Yesterday Google published a detailed response and action plan. They claim the issues are due to misinterpreting the original queries, struggling with ‘satirical’ material, content voids, and over-reliance on user-generated output. Unlike us humans, perhaps the AI is yet to appreciate the highly ‘variable’ nature of the things we find online. In response, Google is implementing a series of improvements, including better detection of nonsensical queries, limiting the use of user-generated content, enhancing protections for sensitive topics like news and health, and making enhancements based on the latest identified patterns. But the concern many highlight is that its likely the more subtle errors, not picked up by these changes, that will have a bigger impact.

Google believes ‘AI Overviews’ are needed and beneficial as they provide quicker summaries that directly answer user queries. They are designed to “take the work out of searching by providing an AI-generated snapshot with key information” and helping users get collated answers when the information they are looking for comes from multiple sources. Google claim that their research shows people prefer these results. Of course, the other big driver here is that Google feel they need to keep pace with competitors such as Perplexity who are re-building the search experience around AI.

Perplexity’s new Pages feature announced this week takes a different approach – rather than brief summaries, it generates an entire customisable webpage based on prompts. The goal is more comprehensive research reports, building on the AI powered search engines approach of combining referenced sources with generated analysis. Pages makes this research more sharable, but the nature of AI generation still requires the user to read, and sense check the output, and often to review a few of the cited sources to ensure the model has got the right gist. This is a huge time saver for research, but not a panacea.

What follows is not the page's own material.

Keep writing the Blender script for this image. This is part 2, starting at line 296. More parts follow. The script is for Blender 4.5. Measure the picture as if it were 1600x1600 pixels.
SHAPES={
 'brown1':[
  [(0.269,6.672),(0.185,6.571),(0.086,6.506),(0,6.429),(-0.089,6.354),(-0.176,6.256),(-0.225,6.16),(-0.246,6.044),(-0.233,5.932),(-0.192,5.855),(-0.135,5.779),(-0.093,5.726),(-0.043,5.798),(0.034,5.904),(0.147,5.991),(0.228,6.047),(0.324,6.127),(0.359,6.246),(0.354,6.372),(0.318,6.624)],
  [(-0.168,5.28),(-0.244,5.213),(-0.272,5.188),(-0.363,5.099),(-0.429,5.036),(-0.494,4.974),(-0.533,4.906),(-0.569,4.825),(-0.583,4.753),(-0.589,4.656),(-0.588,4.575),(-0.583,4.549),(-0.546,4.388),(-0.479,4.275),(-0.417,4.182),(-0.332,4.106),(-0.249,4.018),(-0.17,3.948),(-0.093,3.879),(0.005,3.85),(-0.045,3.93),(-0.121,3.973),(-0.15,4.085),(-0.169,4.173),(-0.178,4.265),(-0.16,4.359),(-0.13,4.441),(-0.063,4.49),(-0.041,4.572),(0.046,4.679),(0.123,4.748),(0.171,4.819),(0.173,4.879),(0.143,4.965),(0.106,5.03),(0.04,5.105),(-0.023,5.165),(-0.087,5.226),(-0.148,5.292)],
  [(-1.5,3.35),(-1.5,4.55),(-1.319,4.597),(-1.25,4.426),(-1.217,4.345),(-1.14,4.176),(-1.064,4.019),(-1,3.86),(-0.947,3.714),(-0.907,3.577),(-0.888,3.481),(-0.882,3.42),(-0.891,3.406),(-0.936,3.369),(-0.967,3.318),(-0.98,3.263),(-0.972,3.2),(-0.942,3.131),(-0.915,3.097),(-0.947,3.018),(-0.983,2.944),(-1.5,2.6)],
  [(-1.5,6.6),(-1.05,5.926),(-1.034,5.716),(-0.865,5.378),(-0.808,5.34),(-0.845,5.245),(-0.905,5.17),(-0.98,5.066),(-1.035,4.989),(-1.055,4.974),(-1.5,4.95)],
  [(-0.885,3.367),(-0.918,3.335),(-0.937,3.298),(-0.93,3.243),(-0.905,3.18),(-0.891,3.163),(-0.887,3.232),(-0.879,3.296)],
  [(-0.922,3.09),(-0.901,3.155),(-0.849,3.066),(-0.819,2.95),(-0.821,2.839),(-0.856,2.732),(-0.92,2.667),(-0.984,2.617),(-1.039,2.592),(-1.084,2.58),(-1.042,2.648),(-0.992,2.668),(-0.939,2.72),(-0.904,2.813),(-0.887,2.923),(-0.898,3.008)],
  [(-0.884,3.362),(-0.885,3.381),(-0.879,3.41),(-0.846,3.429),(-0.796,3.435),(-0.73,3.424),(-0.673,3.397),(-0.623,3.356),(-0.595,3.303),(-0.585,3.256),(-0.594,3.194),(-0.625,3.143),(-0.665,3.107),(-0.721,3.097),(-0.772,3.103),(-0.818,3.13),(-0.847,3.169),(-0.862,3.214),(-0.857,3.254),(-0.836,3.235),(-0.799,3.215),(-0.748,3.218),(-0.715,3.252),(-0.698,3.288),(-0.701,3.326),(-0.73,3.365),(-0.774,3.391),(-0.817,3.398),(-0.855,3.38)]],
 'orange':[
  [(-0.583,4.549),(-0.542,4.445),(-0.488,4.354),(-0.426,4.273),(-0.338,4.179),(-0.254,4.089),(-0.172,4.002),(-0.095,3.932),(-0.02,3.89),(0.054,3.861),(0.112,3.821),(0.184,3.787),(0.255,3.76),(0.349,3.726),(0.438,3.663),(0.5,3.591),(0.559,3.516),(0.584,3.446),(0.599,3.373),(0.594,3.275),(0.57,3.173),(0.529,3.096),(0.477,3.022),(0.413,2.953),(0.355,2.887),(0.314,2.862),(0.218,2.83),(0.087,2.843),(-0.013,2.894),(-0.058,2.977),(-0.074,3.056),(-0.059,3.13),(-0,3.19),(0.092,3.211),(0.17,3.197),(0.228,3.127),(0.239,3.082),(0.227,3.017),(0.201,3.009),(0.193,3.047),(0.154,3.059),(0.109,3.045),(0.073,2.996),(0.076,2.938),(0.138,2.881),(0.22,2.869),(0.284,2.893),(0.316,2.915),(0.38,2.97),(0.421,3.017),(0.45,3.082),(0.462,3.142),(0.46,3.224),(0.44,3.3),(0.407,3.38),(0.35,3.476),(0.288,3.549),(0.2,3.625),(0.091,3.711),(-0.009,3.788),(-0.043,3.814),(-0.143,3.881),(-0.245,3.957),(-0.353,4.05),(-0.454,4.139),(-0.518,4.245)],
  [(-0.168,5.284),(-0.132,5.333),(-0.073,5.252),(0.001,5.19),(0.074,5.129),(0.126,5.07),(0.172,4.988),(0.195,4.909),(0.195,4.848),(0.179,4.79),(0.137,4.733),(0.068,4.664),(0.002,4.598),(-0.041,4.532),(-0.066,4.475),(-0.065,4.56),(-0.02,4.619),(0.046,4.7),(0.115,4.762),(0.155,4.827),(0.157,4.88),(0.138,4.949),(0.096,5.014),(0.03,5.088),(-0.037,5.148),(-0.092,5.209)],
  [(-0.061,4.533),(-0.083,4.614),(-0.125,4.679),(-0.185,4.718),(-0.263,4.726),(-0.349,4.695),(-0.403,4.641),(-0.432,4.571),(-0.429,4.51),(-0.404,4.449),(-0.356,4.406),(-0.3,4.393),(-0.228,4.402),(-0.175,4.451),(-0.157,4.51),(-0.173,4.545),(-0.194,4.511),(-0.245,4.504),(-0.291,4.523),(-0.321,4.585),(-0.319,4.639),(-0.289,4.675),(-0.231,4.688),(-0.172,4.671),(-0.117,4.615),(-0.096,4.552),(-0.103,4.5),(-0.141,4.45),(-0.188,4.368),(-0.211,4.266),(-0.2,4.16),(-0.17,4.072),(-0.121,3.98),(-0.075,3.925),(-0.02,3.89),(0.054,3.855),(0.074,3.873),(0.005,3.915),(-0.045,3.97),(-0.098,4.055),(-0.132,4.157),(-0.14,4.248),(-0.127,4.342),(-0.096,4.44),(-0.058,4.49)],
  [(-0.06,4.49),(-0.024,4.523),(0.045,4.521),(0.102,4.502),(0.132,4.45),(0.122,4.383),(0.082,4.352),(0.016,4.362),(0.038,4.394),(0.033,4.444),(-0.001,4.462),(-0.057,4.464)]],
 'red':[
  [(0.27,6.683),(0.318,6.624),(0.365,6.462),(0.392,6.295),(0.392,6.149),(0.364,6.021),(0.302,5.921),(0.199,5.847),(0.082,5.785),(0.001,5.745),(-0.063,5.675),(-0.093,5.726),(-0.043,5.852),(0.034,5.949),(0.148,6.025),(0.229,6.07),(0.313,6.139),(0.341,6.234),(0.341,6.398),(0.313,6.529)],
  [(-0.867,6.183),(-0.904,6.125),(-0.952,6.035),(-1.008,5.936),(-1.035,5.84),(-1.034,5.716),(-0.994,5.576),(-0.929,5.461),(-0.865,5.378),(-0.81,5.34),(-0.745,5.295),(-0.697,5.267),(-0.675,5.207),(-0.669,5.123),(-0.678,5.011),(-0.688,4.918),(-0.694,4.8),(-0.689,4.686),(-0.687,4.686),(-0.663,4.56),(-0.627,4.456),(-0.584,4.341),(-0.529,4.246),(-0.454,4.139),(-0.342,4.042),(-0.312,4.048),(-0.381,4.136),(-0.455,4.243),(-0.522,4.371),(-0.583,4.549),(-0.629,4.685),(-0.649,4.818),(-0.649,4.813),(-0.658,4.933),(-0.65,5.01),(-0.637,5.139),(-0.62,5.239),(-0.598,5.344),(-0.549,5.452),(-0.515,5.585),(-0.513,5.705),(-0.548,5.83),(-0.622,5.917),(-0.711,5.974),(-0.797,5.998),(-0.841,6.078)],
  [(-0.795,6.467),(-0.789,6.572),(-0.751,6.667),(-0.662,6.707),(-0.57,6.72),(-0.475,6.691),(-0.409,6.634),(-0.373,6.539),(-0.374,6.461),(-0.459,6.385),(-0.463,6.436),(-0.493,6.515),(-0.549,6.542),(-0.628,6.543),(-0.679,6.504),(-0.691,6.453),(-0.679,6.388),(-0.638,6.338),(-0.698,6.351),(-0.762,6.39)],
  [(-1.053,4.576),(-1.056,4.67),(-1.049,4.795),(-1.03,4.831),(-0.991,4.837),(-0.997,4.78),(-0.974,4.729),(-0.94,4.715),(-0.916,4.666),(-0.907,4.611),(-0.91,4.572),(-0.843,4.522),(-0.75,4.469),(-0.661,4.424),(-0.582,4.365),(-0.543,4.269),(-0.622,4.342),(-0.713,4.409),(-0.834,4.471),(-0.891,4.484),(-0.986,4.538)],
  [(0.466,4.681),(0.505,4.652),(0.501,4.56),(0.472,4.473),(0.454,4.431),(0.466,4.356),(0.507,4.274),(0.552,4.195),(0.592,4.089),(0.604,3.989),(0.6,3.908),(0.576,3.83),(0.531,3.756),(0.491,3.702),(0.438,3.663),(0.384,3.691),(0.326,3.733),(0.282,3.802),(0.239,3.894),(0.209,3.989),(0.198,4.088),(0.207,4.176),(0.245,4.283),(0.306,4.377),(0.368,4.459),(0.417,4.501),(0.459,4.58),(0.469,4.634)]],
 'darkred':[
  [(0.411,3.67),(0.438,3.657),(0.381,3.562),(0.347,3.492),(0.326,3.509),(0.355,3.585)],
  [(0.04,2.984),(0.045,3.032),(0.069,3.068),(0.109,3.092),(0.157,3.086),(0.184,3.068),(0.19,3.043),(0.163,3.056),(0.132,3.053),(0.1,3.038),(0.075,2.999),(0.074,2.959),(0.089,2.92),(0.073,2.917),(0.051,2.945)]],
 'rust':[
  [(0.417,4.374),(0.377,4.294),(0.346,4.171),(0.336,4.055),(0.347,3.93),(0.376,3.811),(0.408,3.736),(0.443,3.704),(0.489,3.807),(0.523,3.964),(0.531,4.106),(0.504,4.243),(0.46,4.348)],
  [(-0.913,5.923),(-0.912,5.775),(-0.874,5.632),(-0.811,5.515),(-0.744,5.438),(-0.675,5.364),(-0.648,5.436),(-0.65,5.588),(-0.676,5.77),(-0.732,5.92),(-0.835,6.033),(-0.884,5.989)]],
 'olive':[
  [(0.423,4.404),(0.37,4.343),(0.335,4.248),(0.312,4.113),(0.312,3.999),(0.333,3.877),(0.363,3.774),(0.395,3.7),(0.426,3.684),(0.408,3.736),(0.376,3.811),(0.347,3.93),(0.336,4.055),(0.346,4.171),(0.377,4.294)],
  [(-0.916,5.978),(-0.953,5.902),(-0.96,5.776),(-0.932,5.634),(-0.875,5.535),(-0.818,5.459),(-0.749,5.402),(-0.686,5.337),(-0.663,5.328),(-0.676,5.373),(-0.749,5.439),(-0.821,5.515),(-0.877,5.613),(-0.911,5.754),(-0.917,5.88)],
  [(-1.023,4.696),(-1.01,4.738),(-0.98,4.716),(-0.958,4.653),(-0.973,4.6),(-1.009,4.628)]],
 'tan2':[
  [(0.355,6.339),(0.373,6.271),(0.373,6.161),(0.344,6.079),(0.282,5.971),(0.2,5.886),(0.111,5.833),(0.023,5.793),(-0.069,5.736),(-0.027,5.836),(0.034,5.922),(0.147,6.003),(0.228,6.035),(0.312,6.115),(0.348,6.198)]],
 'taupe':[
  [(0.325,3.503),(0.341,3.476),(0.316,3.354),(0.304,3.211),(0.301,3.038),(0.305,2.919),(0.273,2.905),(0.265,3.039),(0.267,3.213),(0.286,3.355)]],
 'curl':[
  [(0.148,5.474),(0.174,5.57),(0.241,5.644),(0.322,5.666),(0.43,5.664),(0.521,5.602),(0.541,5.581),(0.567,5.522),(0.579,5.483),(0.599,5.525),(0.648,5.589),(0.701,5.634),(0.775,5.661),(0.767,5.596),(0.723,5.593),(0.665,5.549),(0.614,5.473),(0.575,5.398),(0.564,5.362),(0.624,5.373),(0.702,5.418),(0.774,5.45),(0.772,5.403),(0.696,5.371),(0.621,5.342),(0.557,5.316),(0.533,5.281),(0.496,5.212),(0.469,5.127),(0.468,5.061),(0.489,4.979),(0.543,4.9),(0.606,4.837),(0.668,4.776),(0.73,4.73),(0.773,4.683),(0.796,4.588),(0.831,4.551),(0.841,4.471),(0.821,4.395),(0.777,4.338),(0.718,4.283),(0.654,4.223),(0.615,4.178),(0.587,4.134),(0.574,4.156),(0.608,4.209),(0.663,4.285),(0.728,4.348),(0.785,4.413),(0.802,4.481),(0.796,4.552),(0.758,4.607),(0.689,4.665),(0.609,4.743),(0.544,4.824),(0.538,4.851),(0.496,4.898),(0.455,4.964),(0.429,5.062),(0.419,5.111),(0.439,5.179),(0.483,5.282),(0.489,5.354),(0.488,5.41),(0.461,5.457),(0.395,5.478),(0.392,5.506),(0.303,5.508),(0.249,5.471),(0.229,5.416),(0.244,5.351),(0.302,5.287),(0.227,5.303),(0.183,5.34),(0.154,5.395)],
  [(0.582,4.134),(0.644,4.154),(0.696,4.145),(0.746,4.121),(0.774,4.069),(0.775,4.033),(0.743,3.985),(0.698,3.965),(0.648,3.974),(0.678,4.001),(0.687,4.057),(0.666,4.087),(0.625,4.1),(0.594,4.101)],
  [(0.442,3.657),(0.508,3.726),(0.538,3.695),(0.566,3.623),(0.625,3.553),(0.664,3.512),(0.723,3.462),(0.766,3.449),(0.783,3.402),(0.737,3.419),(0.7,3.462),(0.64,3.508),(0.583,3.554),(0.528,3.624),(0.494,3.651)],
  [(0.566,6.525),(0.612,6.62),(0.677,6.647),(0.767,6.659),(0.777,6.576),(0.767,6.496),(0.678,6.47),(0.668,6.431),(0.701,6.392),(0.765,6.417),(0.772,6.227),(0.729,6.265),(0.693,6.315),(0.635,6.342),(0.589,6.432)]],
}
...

Takeaways: Google is likely to take things more slowly, but the processing of extensive and diverse web search results is still a killer feature for AI. Perplexity look to be leading on how this is going to work in practice. Whilst Google will need to rebuild trust in its AI search features, for us users, the reality is that we should never trust anything digital on first contact. As the old (1993) joke goes… on the Internet nobody knows you’re a dog… or perhaps a spacefaring cat.